El amor asomará brevemente, como breve es su consuelo; aun así, su escasez lo convierte en imprescindible. El amado da compañía, pero la travesía del infierno es una experiencia personal. Amarga, pero que da conocimiento. Desesperada, pero de la que al final se sale. Las cicatrices acaban por formar un mapa que es a la vez revelación del camino y documento doliente de lo vivido. Y al dejar atrás el desierto, se entiende que para mantenerse firme hasta la meta la mayor cordura es ser indómito, salvaje, loco. Como los buenos poetas.
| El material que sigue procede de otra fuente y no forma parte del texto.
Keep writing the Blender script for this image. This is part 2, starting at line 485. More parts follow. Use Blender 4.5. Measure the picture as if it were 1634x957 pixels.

A pesar de la obsesión por analizar y comprender de la capa exterior del cerebro, la supervivencia y la capacidad de reconstruir las tiene la mente reptiliana. Cuando se renuncia a pensar y se deja que los pies anden el camino por sí mismos, todo parece ponerse en marcha. Y la comprensión surge espontáneamente a partir de la aceptación. Con la lección aprendida y otro tatuaje sobre la piel, el lagarto observa que sus vértebras caudales han crecido hasta formar otra nueva y hermosa cola. Hasta cuándo podrá conservarla en su sitio, ese es otro problema.
Ana Vega se revela como una poeta de voz fascinante en esta bitácora del páramo. También lo espantoso puede ser bello. También desde el infierno se sueña poesía. Duermevelas alucinantes, pesadillas reveladoras, sueños de libertad. Tú que vas a leer, adopta sus sueños. Pero pon atención. Seguramente, cuando despiertes, el dinosaurio seguirá estando allí.